Editing long-form fiction is a bit like childbirth. To begin with, it isn’t something that simply happens. You do not think to yourself in one moment “you know, I’m ready for a child” and then have suddenly have a healthy, happy, and fully-functioning baby in the next. There’s a long process that comes before, and at the end, you in all likelihood are probably only have half an idea of what “ready” really means.
In the process of carrying both human children and burgeoning novels, you undergo strange transformations of self. You might deviate between being suffused with life and wonder (it’s really happening, look at this thing I’m making!) and being swamped in moody fatalism (goddammit shit I’m doing everything wrong where did my slippers go). You might suddenly discover that you are not who you thought you were, and have to have a long sit-down every now and then to reflect morosely on what defines you nowadays. You might wish deeply to just get away for a little while, but no matter where you go, you don’t seem to have a choice-your child or brainchild has to come with you.
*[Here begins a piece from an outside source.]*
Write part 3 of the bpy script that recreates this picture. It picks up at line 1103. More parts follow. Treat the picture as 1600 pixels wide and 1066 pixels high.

You just can’t do nights out quite like you used to.
It’s possible you resent this thing for the enormous effort of inconvenience you must put into creating it, sometimes, and might also be gaining weight. Your friends who haven’t gone through the same don’t understand, and occasionally ask irritating questions: “When will it be finished?” “Are you a different species now?” “Can you still have sex?” Only you seem to know what you need, and if you have a partner, they’re probably not entirely sure what to do with you. Maybe you’ve read self-help books on how to do this right; maybe none of them helped you. Maybe you wonder what you’re doing with your life.
This, unfortunately, is where my expertise ends. I am in the thick of the editing, the thick of the where does this go and how did this get like that and Good God, is that really what I look like? I have written countless projects, but I feel a life in this one that I want to bring to the world. I feel the love which knows that no one will love my story like I do, and that realizes it is possible no one but me will love it at all.
But if editing really is like childbirth, then here is what I think is true:
Getting the product of your labor out there-out from inside yourself (“I am pushing, you witch doctor”) and out to where others can see-will be messy, time-consuming, and probably at least once lead you to curse at the people trying to help you, especially if it’s your first go-round. When someone asks you if you want to do it all again, you will probably not be alone if your answer is “Hell no.”
But chances are you didn’t start your novel or get pregnant for the sake of the editing or the pregnancy. You did it because of the parts that came before and after, respectively, and as crowded family holiday photos prove for generations, you’re probably going to forget all of this and start it over again.
And remember, writers: there are no condoms in storytelling.